The first Highbury Fields summer tournament took place on June 18th 1988 and was organised by the Highbury Fields Association. Somehow the 24 players managed to complete men’ singles, men’s doubles and a round of mixed doubles despite the use of just two courts!
The event was not without its teething troubles. “Around lunchtime those who should have been on court had sloped off for a beer and sandwich and were nowhere to to be found,” Jennifer Aykroyd reported in the Association newsletter later that year. Nevertheless the sun shone, a “splendid English tea with cucumber sandwiches and strawberries and cream was served” and the Association vowed to do it all again the following year.
As far as we know, there has been a tournament every year since, and you can read the reports on the HFA’s website newsletter archives.
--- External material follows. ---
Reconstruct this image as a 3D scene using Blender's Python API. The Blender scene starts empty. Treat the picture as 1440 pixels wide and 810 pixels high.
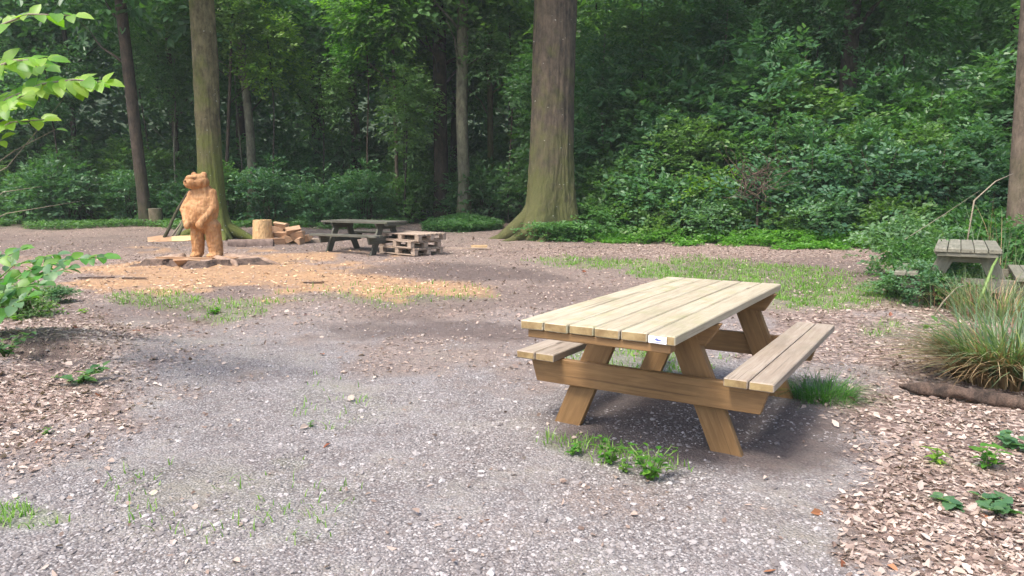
import bpy, bmesh, math, random
import numpy as np
from mathutils import Vector, Matrix, Euler
from math import radians, sin, cos, pi

S = bpy.context.scene
COL = S.collection
# ------------------------------------------------------------------ camera
F, PITCH, CH = 1037.66, 0.1353, 1.40          # focal in px of a 1440 wide frame
cd = bpy.data.cameras.new('camera'); cam = bpy.data.objects.new('camera', cd); COL.objects.link(cam)
cam.location = (0, 0, CH); cam.rotation_euler = (pi/2 - PITCH, 0, 0)
cd.sensor_width = 36; cd.lens = F/1440*36; cd.clip_start = 0.05; cd.clip_end = 600
S.camera = cam
# ------------------------------------------------------------------ light
SUN_DIR = Vector((-0.50, -0.50, 1.15)).normalized()      # towards the sun
w = bpy.data.worlds.new('World'); S.world = w; w.use_nodes = True
nt = w.node_tree; bg = nt.nodes['Background']; bg.inputs[1].default_value = 0.15
sky = nt.nodes.new('ShaderNodeTexSky'); sky.sky_type = 'NISHITA'; sky.sun_disc = False
sky.sun_elevation = math.asin(SUN_DIR.z); sky.sun_rotation = math.atan2(SUN_DIR.x, SUN_DIR.y)
sky.air_density = 1.0; sky.dust_density = 4.0; sky.ozone_density = 1.0
nt.links.new(sky.outputs[0], bg.inputs[0])
sl = bpy.data.lights.new('sun', 'SUN'); sl.energy = 1.5; sl.angle = radians(12); sl.color = (1.0, .95, .86)
so = bpy.data.objects.new('sun', sl); COL.objects.link(so)
so.rotation_euler = SUN_DIR.to_track_quat('Z', 'Y').to_euler(); so.location = (-8, -4, 14)
S.view_settings.view_transform = 'Standard'; S.view_settings.look = 'None'
S.view_settings.exposure = 1.42; S.view_settings.gamma = 1.0
S.render.engine = 'CYCLES'
S.cycles.max_bounces = 6; S.cycles.diffuse_bounces = 3; S.cycles.glossy_bounces = 2
S.cycles.transmission_bounces = 4; S.cycles.transparent_max_bounces = 4

# ------------------------------------------------------------------ helpers
def at(px, py, d):                              # world point seen at pixel, at forward distance Y = d
    a, b = (px-720)/F, (py-405)/F
    dx, dy, dz = a, cos(PITCH)-b*sin(PITCH), -sin(PITCH)-b*cos(PITCH)
    t = d/dy
    return Vector((dx*t, d, CH+dz*t))
def gp(px, py, z=0.0):                          # ground point seen at pixel
    a, b = (px-720)/F, (py-405)/F
    dx, dy, dz = a, cos(PITCH)-b*sin(PITCH), -sin(PITCH)-b*cos(PITCH)
    t = (z-CH)/dz
    return Vector((dx*t, dy*t, z))
def proj(x, y, z):                              # numpy
    q = (z-CH)
    fw = y*cos(PITCH)-q*sin(PITCH); dn = -y*sin(PITCH)-q*cos(PITCH)
    fw = np.where(fw < .05, .05, fw)
    return 720+F*x/fw, 405+F*dn/fw

def _h(ix, iy, s):
    n = (ix.astype(np.int64)*374761393 + iy.astype(np.int64)*668265263 + s*1442695041) & 0x7fffffff
    n = ((n ^ (n >> 13))*1274126177) & 0x7fffffff
    return ((n ^ (n >> 16)) & 0xffff)/65535.0
def vn(x, y, s=0):
    x = np.asarray(x, float); y = np.asarray(y, float)
    ix, iy = np.floor(x), np.floor(y); fx, fy = x-ix, y-iy
    fx = fx*fx*(3-2*fx); fy = fy*fy*(3-2*fy)
    a, b = _h(ix, iy, s), _h(ix+1, iy, s); c, d = _h(ix, iy+1, s), _h(ix+1, iy+1, s)
    return (a+(b-a)*fx)*(1-fy)+(c+(d-c)*fx)*fy
def fbm(x, y, s=0, o=4):
    v = 0; a = .5; t = 0
    for i in range(o):
        v = v+a*vn(x*2**i, y*2**i, s+i*17); t += a; a *= .5
    return v/t
def sm(a, b, x): 
    t = np.clip((x-a)/(b-a), 0, 1); return t*t*(3-2*t)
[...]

By the second year 40 people were playing, a bookie was installed and 70 HFA members attended the lunch – “spicy chicken legs, sizzling sausages ” and of course, more strawberries and cream.
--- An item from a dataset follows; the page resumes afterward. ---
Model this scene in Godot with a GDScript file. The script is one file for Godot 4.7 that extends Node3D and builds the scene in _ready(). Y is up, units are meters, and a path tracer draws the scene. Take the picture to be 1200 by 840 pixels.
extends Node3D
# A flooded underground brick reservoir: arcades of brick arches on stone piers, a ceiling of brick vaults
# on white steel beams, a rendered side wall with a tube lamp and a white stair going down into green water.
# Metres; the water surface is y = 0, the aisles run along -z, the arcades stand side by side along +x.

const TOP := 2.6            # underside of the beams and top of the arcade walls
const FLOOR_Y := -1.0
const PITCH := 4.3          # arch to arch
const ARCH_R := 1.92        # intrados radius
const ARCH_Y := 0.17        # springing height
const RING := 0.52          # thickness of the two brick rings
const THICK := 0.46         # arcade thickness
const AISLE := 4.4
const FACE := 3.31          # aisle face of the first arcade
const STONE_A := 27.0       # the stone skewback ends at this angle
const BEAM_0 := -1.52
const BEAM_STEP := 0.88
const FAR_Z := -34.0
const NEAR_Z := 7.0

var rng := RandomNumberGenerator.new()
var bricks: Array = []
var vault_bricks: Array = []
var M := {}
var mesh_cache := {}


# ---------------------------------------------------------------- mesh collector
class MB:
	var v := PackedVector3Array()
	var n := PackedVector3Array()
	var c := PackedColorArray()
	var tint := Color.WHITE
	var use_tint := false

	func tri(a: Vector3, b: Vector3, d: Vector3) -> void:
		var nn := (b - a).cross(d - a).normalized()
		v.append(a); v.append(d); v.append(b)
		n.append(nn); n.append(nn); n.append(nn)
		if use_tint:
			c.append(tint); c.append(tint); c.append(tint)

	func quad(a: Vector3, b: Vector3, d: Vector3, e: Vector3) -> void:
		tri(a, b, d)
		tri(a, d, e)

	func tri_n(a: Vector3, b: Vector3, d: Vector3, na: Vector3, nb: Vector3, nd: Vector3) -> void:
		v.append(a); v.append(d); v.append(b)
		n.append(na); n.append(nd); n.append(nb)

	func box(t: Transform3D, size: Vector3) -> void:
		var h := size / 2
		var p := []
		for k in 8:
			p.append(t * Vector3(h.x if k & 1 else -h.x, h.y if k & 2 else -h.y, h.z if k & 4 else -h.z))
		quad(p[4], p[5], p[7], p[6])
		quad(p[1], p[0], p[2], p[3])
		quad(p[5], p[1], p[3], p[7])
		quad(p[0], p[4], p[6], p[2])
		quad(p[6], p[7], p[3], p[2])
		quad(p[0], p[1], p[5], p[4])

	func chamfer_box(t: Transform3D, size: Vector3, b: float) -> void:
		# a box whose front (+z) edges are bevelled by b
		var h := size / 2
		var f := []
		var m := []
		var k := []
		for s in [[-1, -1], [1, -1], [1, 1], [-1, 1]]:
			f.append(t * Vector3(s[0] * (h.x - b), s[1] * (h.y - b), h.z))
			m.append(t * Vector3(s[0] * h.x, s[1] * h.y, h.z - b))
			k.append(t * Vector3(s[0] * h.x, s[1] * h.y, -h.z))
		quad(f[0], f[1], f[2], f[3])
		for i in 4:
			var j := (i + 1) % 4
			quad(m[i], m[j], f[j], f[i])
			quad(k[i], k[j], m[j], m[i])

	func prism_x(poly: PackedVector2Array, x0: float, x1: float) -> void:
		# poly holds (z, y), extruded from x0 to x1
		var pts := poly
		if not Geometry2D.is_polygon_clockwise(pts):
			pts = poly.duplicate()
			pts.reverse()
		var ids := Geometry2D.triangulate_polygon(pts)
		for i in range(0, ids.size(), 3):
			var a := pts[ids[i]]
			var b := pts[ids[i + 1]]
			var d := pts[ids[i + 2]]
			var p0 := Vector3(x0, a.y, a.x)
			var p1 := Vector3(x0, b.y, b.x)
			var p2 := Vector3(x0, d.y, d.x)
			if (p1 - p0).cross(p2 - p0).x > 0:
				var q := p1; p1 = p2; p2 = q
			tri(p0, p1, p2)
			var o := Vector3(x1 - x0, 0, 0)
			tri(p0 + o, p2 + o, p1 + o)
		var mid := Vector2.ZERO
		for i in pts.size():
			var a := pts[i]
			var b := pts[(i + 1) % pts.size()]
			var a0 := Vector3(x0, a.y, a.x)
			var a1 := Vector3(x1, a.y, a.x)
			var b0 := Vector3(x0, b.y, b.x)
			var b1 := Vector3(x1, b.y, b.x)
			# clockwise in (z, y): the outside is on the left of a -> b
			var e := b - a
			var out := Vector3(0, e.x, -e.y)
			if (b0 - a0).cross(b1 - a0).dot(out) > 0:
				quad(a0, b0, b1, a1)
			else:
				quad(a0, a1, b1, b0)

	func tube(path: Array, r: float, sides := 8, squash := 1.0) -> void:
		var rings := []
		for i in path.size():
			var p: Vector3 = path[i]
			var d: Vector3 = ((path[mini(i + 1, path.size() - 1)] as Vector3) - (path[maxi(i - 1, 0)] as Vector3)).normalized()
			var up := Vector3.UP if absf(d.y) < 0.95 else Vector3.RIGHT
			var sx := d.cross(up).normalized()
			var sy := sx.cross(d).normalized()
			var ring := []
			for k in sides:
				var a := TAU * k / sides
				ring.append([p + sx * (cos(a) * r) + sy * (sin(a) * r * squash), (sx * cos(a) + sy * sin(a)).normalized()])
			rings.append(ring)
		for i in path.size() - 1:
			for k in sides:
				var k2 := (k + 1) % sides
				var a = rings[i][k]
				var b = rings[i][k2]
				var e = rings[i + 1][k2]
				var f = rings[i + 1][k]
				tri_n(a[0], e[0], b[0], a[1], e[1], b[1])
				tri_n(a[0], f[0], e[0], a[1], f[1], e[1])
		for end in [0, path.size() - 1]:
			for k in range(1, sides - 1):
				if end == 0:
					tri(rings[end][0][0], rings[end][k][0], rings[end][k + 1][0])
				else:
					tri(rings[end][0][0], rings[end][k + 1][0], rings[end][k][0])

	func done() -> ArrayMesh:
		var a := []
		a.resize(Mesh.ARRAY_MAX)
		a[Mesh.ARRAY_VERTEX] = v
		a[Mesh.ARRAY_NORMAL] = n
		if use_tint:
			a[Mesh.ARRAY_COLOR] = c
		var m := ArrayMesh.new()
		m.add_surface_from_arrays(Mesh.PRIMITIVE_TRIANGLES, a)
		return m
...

By its tenth anniversary the HFA was promising more events than ever – men’s and women’s singles, mixed doubles, parent and child doubles and events for juniors too. There was even to be a prize for the player or spectator with the most original tennis gear (“equipment or clothing”) and the promise of a jazz quartet. Sadly the heavens opened that year “but in true British tradition the show must go on!”. Despite the rain more than 80 players took part and the newsletter records victory in the women’s singles for someone who was to be vital to the future of the event, Wendy Proudfoot.
Wendy shared the organising of the event for many years and by 2014 had helped take the tournament under the wing of the Highbury Fields Tennis Club. This year, she and the club have taken a well-deserved break from organising duties, handing over to a committee representing many of the different strands of tennis on the Fields (including the club) and headed up by Social Tennis organiser, Jill McLaughlin.
We hope it is the start of a new golden era that can live up to the splendid tournaments of the past – and if that is too ambitions, at least that the sun shines.